「大人は判ってくれない」

こういう映画はいまではあまりないかもしれない。少なくともアメリカ映画にはこういうタイプの映画はない。中途半端な優しさが最初から最後まで出てこないという意味で。12歳の男の子の不遇を描いたフランソワ・トリュフォーの1959年の初監督作品だが、学校では劣等生で、家に帰れば両親の不和に気が滅入る毎日をすごすアントワーヌは悪友と連れ出して、学校をさぼり繁華街で映画を観るという楽しみを覚える。さらに盗みを覚えるが、しまいにはばれて警察にしょっぴかれる。

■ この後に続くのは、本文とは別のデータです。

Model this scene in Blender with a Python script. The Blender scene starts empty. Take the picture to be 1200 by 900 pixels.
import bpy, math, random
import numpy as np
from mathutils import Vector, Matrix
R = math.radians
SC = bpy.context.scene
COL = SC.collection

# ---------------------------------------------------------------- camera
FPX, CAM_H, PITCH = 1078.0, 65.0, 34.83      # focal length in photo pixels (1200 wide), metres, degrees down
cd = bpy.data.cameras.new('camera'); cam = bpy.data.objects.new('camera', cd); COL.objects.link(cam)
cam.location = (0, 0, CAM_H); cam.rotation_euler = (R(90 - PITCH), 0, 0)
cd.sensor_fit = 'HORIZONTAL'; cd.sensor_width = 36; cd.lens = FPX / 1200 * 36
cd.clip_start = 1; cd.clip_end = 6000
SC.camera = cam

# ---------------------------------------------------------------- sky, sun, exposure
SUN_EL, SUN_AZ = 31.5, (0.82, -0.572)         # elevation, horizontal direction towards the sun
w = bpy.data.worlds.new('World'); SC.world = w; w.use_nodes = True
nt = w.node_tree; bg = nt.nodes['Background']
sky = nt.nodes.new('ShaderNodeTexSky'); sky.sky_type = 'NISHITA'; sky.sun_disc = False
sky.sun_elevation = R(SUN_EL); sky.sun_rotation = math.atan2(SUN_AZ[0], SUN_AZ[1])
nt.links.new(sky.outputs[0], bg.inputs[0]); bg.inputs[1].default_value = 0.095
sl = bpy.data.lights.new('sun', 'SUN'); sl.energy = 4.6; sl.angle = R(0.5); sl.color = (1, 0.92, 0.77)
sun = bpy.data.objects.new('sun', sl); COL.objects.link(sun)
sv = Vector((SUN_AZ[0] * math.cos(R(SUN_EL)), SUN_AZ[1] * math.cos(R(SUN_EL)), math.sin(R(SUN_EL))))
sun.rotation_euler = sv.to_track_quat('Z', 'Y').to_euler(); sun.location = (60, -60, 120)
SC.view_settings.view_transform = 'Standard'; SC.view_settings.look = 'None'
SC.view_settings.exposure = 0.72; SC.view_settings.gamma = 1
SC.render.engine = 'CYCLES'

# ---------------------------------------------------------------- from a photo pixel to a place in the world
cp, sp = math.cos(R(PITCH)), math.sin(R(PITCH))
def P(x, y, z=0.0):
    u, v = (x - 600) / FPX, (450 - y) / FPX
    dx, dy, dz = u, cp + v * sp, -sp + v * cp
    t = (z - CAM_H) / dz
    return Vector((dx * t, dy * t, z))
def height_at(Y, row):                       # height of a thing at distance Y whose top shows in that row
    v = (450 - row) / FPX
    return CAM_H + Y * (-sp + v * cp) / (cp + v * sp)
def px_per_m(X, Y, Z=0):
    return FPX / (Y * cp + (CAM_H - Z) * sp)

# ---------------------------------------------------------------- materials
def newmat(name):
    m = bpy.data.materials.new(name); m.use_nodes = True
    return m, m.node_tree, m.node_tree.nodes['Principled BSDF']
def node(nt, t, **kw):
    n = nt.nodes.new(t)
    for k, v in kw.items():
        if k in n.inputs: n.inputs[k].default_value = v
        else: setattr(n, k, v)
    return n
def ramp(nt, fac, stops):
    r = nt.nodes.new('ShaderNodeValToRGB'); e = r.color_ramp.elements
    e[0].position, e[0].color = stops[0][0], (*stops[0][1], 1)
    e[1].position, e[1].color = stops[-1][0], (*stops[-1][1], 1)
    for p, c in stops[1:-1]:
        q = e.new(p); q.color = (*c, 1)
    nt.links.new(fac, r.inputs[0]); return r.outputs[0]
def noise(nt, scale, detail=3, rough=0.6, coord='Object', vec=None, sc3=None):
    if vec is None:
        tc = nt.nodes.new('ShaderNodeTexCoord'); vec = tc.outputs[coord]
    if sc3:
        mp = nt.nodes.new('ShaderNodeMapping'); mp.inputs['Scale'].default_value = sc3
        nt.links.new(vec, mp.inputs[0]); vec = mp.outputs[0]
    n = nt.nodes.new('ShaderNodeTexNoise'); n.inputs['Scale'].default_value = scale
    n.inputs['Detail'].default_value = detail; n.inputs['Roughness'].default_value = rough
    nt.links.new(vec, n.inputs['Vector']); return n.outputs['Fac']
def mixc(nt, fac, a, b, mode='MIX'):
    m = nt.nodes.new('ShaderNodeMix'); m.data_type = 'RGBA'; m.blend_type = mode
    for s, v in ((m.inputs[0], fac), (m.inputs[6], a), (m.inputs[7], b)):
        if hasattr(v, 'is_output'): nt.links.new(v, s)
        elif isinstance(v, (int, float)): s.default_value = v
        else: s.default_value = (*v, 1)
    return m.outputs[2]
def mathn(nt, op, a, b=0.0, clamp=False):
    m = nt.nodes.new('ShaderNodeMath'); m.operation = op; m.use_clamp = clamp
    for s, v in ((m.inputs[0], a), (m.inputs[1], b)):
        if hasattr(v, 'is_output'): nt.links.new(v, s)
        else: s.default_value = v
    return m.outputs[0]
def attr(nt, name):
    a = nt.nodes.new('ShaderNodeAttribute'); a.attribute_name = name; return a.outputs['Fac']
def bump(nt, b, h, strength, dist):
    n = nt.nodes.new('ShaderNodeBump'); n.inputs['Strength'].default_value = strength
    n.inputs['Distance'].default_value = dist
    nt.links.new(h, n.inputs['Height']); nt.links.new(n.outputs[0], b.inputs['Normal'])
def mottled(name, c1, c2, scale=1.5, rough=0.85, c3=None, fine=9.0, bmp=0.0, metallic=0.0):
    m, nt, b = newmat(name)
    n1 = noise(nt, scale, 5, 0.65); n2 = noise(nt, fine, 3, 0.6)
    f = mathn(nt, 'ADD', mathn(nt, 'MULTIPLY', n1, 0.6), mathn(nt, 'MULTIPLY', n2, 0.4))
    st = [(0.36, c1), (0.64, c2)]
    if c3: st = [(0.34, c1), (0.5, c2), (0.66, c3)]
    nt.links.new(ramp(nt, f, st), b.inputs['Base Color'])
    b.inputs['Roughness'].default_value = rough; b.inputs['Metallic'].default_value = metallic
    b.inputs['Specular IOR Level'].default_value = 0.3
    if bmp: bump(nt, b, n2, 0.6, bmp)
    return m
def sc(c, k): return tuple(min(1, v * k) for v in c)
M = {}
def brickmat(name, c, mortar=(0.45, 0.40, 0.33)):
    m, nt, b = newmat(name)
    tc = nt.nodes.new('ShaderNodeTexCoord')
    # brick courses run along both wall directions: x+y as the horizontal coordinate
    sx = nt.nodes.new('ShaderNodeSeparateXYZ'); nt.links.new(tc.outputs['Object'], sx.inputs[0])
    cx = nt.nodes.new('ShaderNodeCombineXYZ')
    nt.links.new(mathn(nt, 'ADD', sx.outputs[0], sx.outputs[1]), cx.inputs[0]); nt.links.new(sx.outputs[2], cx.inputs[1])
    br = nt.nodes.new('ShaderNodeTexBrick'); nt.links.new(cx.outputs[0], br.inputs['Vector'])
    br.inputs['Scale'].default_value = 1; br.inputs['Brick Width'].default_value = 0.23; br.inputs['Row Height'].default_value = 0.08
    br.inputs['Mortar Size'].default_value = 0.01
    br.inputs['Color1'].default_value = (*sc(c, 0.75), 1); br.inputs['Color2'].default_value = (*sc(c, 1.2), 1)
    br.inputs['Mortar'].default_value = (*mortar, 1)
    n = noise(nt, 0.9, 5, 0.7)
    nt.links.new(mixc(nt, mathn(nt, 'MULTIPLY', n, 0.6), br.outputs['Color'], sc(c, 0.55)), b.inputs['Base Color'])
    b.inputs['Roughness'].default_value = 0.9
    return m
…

親が引き取りに来たと思ったら、そうではなく、少年院に入れてくれと警察に頼む。少年院で、面会の日に母親が来る。やっと子どもに愛情を与えてこなかった自分を反省したのかと思ったら、そうではなく、もうおまえなんかを養育しないから戻ってくるなと言い捨てに来たのだった。次の日アントワーヌは、サッカーで遊んでいるすきを見計らい、金網をくぐって脱走する。どこまでもどこまでも走り続ける。解放感はない。悲壮感もない。無表情に走り続ける。最後に海に辿り着く。救いは見つからない。ここでは海はなぐさめの暗喩ではない。アントワーヌが見る海は、これから先も、これまで起こったようなことが続いていくとでも言いたげな、抑圧感にみちた海である。

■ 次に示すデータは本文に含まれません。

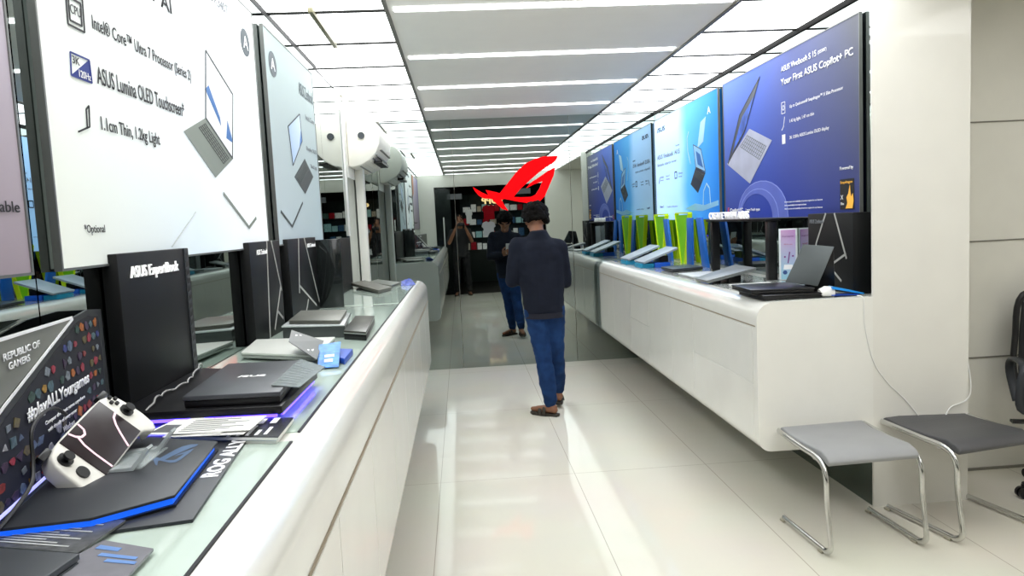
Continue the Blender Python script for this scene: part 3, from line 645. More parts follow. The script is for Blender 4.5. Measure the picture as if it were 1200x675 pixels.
t = thing('platform', 'dark angular platform with blue lit edge under the white handheld console', 'stand', (-0.65, 1.4, ZT + 0.006))
P = [(-0.536, 1.554), (-0.505, 1.238), (-0.605, 1.159), (-0.738, 1.14), (-0.792, 1.45), (-0.81, 1.60), (-0.699, 1.623)]
P2 = [(-0.542, 1.548), (-0.511, 1.242), (-0.607, 1.166), (-0.736, 1.15), (-0.79, 1.45), (-0.805, 1.595), (-0.7, 1.616)]
obj('top_plate', prism(nb(), P, 1.115, 1.12), charc, t, world=True, bev=0.001)
obj('light_edge', prism(nb(), P2, 1.1035, 1.115), mat('lit blue edge', (20, 90, 220), 0.4, emit=0.7, var=0), t, world=True)
obj('foot_plate', prism(nb(), P, ZT + 0.0062, 1.1035), black, t, world=True)
# emblem on the platform: same shape as the wall emblem
bm = nb()
def pe(p):
    u = (p[0] - 92) / 913; v = (p[1] - 88) / 530
    return Vector((-0.655 + u * 0.085 + v * 0.02, 1.545 - u * 0.005 - v * 0.135 , 1.1206))
for pp in (A, B):
    vs = [bm.verts.new(pe(p)) for p in pp]
    for tri in tessellate_polygon([[Vector((p[0], p[1], 0)) for p in pp]]): bm.faces.new([vs[i] for i in tri])
bmesh.ops.triangulate(bm, faces=bm.faces[:])
obj('eye_emblem', bm, mat('slate blue print', (84, 108, 140), 0.4), t, world=True)

# handheld console on its wire stand
hh = thing('handheld_console', 'white handheld game console with dark screen propped on the near left counter', 'game console', (-0.66, 1.45, 1.125))
ctr = Vector((-0.722, 1.447, 1.168)); ex = Vector((-0.02, 0.97, 0.22)).normalized(); nrm = Vector((0.72, 0.0, 0.68)); nrm = (nrm - ex * nrm.dot(ex)).normalized(); ez = -ex.cross(nrm).normalized()
if ez.z < 0: ez = -ez
HM = Matrix(((ex.x, -nrm.x, ez.x, ctr.x), (ex.y, -nrm.y, ez.y, ctr.y), (ex.z, -nrm.z, ez.z, ctr.z), (0, 0, 0, 1)))
HL = MAT[hh.name].inverted() @ HM
def hpart(name, bm, m, parent=hh, **k):
    me = mesh_of(name, bm, m); me.transform(HL); return obj(name, me, m, parent, **k)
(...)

邦題である「大人は判ってくれない」は、この映画の核心を捉えていない。英語では、フランス語の原題を直訳した"The 400 Blows"というタイトルになっているこの映画は、大人の子どもに対する無関心を訴えているのではなく、こどもがいかに孤独で救われない存在かを描いている。そこに大人に対する批判的姿勢は見当たらない。「理由なき反抗」のジェームス・ディーンのように、大人に対して異議申し立てをするわけではなく、自己顕示欲を競い合うような大人のまね事をするわけでもなく、アントワーヌは自分を苛む現実を離れて、自分自身を確認できる盗み、サボりなどの悪事を確信犯的に行う。

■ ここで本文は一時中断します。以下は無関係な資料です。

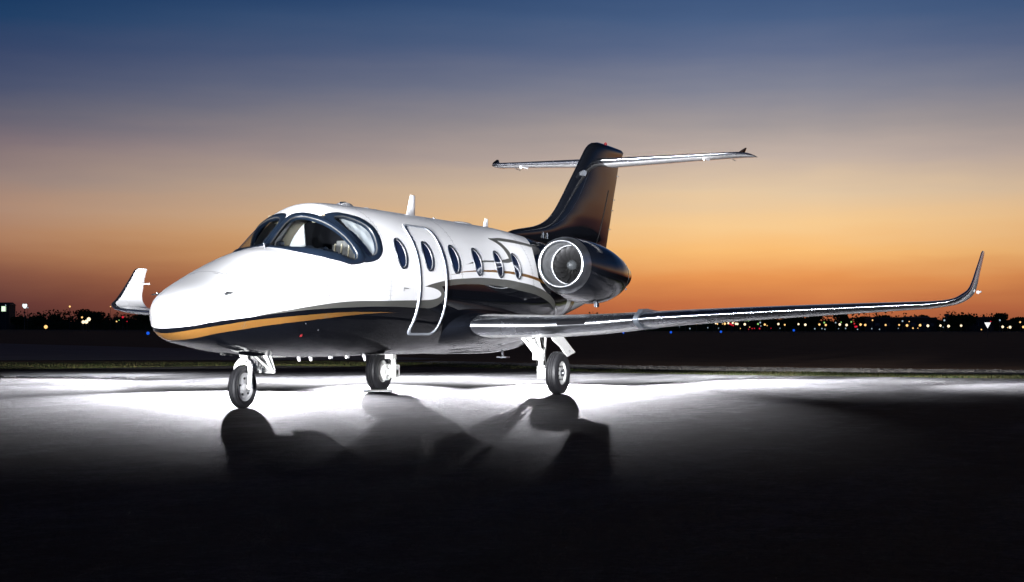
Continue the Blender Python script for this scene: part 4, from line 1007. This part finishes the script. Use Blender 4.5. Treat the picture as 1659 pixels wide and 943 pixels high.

「大人は判ってくれない」は、大人が子どもを見殺すという点では是枝裕和監督の「誰も知らない」と通じるが、少年が意識的に罪を働くという点では「泥棒日記」のジャン・ジュネに通じる。男娼、窃盗犯という反社会的存在でいることに喜びとアイデンティティを見いだしたジュネのように、アントワーヌは疎外の埋め合わせとして悪事をはたらく。そのときの楽しそうな表情を見逃してはいけない。同年代の男の子がマンガを読んでいるときのような、実にリラックスした表情をしている。結局、学校とか家庭という制度化された場所には自分の居場所がないから、反制度的人間として盗みという「希望」を見つけたのだ。

この作品はトリュフォーの自伝的要素が強いらしいが、「大人は判ってくれない」を見て、ジュネのことを思い出したぼくは、社会のはみ出し者に対するフランス文学の手の差し伸べようはすごいと思った。セリーヌもこの系統の作家だったし、古くはボードレール、サドもいる。これと比べれば、アメリカなんて、せいぜいギンズバーグバロウズ程度のはみ出しぶりで、あるいはホイットマンはホモだったという話題で盛り上がるのだから、可愛いものだ。

社会から疎外された人間は、自身のアイデンティティをどう確立するのか? また社会としての役割は何なのか? 教育とか、更生訓練とか、家族の大切さ、とか答えるのがとりあえず正解になっているけど、トリュフォーのこのデビュー作を見て思うのは、周りの人間や社会がどうにもできないことはあると認めざるを得ないし、疎外を助長する人間にはそうすることで自分を社会の中にとどめておくような部分はあるし、疎外される人間はアントワーヌのように独自の自己形成を行うかもしれないし、親子の愛情はあらかじめ存在しているものではない(意識的に作りあげるべきものだ)ということだ。大人が悪いとか社会が悪いというのは、何も言わないよりも悪質だと思う。ラストのシーンで海を見たアントワープは、あのあとどうなるのだろう? 現実的に考えれば、すぐに少年院に連れ戻されて厳しい罰を受けるだろうが、そのあとのことはいろいろ考えるけど、これというストーリーは思い浮かばない。